R-1.1a.1: Visual Literacy: Students will use an active reading process to read charts, graphs, and multi-media texts, and to see the rhetorical importance of those visuals.
  • Assignments will expose students to a variety of non-linear texts and guide students’ active reading of such texts.



W-02, R-02 WRITING IN THE DISCIPLINE OR FIELD:



R 2.1: Discipline-Specific Reading: Students will understand the role(s) writing plays in the discourse of a particular field or discipline.
  • Assignments will expose students to discipline- or field-specific texts.
  • Assignments will ask students to identify characteristics of discipline- or field-specific communication and how it is shaped by audience and purpose.

W 2.1 Discipline-Specific Writing: Students will understand and be able to utilize clear communication strategies and writing conventions that support success in a discipline or field.
  • Assignments will demonstrate to students how success in a particular field or discipline requires clear communication skills.
  • Assignments will require the application of discipline-specific writing conventions.
  • Assignments will help students place their texts within a larger conversation within a particular discipline or field.

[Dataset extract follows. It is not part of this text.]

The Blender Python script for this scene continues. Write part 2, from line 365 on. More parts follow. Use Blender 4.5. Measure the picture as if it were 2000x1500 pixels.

W 2.1a: Discipline-Specific Research-Based Writing: Students will incorporate formal and informal sources into their own writing to develop, enhance, and support ideas.
  • Assignments will use research-based writing (including labs, reports, graphs, charts, case studies and other discipline-specific genres) to explore and develop ideas and to test theories and theses, not simply to bolster ideas that are already formed.
  • Assignments will ask students to use research-based writing as a way of entering a conversation with discipline-specific peers.